::: Dataset extract :::

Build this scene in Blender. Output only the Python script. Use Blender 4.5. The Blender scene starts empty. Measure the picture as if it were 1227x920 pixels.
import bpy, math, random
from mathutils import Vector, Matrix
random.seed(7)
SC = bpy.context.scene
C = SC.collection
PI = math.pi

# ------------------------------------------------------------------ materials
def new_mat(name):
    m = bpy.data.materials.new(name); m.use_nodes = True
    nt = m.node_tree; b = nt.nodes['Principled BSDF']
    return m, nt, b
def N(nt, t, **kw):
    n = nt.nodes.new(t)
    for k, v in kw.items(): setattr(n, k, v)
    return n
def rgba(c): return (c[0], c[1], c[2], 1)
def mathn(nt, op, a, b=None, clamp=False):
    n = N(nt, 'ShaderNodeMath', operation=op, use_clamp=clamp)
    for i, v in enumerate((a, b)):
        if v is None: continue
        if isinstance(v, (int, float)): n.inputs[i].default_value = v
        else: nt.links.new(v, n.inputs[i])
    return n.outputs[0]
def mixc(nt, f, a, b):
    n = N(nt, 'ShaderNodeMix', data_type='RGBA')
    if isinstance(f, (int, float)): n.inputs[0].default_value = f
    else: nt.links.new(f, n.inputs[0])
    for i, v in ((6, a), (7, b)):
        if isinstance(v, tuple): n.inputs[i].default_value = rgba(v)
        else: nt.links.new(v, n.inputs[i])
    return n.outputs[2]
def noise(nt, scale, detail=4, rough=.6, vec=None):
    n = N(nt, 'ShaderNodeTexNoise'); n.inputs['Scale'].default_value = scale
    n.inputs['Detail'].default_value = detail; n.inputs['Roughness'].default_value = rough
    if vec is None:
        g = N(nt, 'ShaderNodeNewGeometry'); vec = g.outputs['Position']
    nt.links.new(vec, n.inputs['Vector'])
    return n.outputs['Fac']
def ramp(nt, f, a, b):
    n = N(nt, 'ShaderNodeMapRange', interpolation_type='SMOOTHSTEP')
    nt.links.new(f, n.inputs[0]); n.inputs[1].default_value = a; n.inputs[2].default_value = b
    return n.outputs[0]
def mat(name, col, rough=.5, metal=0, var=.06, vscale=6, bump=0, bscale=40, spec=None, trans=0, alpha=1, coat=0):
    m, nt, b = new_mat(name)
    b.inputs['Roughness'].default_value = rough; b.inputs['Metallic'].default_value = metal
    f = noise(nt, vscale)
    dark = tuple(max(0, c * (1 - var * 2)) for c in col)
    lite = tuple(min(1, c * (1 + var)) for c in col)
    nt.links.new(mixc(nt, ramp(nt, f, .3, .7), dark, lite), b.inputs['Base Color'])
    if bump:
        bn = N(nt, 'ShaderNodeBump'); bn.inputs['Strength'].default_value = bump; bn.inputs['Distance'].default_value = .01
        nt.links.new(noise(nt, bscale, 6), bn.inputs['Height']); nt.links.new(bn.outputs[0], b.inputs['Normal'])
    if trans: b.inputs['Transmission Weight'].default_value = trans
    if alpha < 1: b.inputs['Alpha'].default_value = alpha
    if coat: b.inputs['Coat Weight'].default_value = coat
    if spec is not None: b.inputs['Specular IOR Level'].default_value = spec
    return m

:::

» Work to complete
Print the listing above from its first line through the line with "PI = math.pi", and stop there.

» Answer to the problem
Build this scene in Blender. Output only the Python script. Use Blender 4.5. The Blender scene starts empty. Measure the picture as if it were 1227x920 pixels.
import bpy, math, random
from mathutils import Vector, Matrix
random.seed(7)
SC = bpy.context.scene
C = SC.collection
PI = math.pi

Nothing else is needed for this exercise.